Imagining NYC

In this book, Christoph Lindner traces the New York that appears in literature and the visual arts in the early 20th century. He divides the imaginations into two sections, one vertical (skyscrapers), one horizontal (sidewalks), and ties creative pictures to urban plans and forms. In this, he adds an attention to spatiality to that of visuality in modernism. The city is not only seen but walked.

Skyscrapers/verticality, Lindner argues, catch New York between the sublime and the uncanny; sidewalks/horizontality add speed, movement, and dislocation. Oscillating between these spatial perspectives becomes a primary framework of urban experience.

Lindner is generally persuasive if not revelatory. There are good additions to the common core of New York imaginations — looking at female flaneuses, not only male flaneurs; keying in on the transformation that elevated trains provided rather than subways; and challenging the assumption that we trace the city to screens and, instead (following Baudrillard), use screen images to get back to the city.

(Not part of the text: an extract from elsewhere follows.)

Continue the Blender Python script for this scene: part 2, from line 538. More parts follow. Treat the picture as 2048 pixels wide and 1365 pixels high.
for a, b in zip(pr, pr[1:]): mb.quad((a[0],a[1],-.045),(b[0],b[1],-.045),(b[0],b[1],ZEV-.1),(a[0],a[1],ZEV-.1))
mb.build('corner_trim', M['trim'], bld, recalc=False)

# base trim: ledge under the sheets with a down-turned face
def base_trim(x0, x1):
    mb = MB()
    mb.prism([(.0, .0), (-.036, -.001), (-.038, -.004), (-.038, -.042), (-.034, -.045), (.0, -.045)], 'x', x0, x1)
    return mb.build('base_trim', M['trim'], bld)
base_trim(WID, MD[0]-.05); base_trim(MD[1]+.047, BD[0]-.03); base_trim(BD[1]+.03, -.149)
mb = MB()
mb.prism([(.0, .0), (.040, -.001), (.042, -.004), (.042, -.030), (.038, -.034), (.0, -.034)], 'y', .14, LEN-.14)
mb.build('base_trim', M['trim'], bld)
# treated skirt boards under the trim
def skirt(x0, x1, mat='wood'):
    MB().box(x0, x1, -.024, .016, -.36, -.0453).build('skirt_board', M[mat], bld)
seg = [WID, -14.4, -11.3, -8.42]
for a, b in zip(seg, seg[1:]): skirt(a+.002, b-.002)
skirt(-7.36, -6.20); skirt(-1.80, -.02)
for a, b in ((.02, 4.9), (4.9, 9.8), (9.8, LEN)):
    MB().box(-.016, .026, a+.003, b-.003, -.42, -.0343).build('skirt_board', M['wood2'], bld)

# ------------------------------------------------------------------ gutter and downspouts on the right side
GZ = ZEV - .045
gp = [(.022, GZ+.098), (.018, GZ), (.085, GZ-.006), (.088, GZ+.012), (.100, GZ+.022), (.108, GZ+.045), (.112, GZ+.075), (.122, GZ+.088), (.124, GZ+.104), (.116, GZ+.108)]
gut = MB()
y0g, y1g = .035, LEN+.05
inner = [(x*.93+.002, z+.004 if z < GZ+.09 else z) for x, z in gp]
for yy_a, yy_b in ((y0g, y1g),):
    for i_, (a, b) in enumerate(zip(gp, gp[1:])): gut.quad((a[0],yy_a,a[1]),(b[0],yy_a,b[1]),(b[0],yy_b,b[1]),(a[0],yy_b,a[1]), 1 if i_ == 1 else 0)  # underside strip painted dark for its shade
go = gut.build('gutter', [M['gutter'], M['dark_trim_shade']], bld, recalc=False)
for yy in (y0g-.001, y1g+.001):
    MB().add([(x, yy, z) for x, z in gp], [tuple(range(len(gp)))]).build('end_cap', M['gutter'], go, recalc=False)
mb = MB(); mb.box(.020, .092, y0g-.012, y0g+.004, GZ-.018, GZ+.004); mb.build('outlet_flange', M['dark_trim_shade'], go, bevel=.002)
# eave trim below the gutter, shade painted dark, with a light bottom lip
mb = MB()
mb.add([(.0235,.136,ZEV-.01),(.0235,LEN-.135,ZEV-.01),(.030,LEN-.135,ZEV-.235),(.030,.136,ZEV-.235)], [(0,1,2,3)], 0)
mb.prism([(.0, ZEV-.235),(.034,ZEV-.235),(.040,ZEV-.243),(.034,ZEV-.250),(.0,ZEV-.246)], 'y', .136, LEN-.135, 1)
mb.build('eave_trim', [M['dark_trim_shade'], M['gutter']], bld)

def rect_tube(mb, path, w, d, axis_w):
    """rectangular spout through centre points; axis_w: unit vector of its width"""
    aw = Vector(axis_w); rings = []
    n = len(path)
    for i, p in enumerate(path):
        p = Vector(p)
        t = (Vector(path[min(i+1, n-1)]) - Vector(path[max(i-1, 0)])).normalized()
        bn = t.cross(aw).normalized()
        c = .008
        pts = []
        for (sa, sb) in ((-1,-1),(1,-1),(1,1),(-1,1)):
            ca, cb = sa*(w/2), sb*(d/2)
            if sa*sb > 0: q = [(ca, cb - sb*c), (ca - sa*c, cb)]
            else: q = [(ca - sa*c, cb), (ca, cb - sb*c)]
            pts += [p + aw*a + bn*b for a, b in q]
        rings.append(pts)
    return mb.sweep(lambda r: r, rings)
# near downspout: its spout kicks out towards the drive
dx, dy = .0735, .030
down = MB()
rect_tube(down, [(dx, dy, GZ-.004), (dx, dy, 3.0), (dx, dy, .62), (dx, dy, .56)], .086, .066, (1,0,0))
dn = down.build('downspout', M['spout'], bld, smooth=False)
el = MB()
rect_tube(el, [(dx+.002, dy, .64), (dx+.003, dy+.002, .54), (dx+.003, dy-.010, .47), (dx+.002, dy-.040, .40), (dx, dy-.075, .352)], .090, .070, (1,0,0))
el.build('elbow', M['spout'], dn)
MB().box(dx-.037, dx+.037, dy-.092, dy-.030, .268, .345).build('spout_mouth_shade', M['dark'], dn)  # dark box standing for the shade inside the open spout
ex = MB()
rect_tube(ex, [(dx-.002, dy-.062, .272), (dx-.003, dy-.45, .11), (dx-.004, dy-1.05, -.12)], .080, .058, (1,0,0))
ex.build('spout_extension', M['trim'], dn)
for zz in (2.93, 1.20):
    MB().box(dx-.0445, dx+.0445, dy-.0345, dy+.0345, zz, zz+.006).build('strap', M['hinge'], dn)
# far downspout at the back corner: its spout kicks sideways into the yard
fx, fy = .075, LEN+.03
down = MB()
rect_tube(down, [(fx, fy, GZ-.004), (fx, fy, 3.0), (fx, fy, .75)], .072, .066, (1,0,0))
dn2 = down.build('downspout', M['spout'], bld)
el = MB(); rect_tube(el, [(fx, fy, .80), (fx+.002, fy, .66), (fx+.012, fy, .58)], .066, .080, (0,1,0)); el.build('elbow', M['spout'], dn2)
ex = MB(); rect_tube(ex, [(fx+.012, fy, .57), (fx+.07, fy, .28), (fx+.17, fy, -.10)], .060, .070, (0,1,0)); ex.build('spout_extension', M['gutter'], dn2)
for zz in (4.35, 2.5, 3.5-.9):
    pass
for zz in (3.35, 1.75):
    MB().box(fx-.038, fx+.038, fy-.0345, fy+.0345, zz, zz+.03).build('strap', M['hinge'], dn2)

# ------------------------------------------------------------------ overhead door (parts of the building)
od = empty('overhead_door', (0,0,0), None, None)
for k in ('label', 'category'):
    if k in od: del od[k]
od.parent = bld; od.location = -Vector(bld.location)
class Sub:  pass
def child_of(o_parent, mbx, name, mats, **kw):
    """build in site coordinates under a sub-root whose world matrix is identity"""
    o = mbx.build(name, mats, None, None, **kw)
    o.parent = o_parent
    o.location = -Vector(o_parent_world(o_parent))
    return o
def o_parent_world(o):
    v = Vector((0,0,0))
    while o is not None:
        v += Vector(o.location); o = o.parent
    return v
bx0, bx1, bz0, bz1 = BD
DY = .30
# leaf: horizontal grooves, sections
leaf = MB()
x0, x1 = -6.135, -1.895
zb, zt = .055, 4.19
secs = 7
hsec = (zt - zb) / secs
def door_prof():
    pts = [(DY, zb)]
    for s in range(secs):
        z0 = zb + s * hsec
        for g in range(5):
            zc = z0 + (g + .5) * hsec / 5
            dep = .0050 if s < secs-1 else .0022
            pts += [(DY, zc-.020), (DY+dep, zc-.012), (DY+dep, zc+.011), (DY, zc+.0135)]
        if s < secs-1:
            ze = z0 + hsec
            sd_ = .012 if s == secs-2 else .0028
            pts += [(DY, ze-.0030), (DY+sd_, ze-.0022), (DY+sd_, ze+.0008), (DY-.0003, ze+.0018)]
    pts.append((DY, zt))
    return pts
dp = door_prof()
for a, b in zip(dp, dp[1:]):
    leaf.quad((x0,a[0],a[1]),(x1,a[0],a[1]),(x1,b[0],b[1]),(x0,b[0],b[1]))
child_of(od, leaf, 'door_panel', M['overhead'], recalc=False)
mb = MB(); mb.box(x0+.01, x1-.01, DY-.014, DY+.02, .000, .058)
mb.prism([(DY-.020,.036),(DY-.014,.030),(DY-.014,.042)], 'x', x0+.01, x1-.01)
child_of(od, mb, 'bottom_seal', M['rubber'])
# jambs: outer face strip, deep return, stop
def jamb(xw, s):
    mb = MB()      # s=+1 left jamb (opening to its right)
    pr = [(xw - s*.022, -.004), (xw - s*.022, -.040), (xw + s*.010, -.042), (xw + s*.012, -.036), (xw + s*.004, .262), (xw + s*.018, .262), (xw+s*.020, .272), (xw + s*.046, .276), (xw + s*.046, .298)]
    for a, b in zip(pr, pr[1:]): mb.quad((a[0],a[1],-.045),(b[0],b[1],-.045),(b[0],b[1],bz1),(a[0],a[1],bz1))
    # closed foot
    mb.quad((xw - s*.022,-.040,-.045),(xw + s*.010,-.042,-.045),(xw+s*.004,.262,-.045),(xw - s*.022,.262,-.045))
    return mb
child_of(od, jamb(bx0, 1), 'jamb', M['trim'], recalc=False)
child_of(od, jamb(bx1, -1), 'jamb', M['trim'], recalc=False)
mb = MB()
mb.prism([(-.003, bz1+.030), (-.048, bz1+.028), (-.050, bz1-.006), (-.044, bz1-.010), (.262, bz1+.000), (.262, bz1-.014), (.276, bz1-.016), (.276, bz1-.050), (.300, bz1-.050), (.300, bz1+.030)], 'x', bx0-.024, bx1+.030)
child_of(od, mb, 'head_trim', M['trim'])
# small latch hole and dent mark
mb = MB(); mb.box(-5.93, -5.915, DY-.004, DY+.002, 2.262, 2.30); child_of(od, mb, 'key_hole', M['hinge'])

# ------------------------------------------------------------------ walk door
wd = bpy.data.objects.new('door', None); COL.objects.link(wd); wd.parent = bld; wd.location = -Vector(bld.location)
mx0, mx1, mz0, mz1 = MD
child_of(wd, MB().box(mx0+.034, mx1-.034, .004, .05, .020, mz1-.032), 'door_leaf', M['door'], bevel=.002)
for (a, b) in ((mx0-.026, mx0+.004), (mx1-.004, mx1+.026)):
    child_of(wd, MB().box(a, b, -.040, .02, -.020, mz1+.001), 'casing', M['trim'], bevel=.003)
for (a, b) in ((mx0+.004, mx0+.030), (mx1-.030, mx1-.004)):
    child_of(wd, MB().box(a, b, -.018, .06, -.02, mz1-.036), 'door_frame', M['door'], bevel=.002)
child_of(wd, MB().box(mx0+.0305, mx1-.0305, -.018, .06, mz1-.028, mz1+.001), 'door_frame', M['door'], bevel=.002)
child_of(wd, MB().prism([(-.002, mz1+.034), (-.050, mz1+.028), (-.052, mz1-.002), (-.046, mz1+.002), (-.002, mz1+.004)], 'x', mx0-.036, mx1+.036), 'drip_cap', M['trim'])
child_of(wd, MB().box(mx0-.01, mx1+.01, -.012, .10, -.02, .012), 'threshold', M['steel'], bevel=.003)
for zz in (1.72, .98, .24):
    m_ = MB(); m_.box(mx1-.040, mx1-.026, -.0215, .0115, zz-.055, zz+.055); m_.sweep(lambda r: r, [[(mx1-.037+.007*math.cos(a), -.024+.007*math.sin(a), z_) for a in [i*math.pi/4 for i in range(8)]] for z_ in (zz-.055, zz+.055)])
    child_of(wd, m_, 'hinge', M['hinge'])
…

What was most interesting to me was where Lindner placed these spatial orientations in the present and future city. He examines the forthcoming tribute to the Twin Towers in the park being built on the former dump of Fresh Kills on Staten Island. In this plan, verticality goes horizontal. The towers are literally fallen, the buildings reproduced in full form on their sides as bunkers to be climbed. From the top of the fallen building, the harbor of New York is visible, the new World Trade Center, the Statue of Liberty — all seen while standing atop the remains of those towers. (Fresh Kills was closed shortly before September 11, 2001, and then re-opened as the repository of the towers’ remains.) If critics of the 9/11 memorial and Ground Zero site regret the drive to build up the area with (likely underutilized) offices, this tribute is a kind of imagining that Timothy “Speed” Levitch came up with — let the buffaloes roam again.

Lindner then discusses the High Line as a new, prominent form of elevated horizontality in New York but then goes on to examine the more unusual proposal of the Lowline, opening up abandoned subway tracks in the Lower East Side to pedestrians. Here designers light up a forbidding space with skylights that filter natural light by fiber optics and re-imagine the belly of the city to be a place of meandering contemplation.

These are the kind of imaginings of New York that just might keep the city a vital, humane place in the face of economic, environmental, and political pressures. Let’s hope so.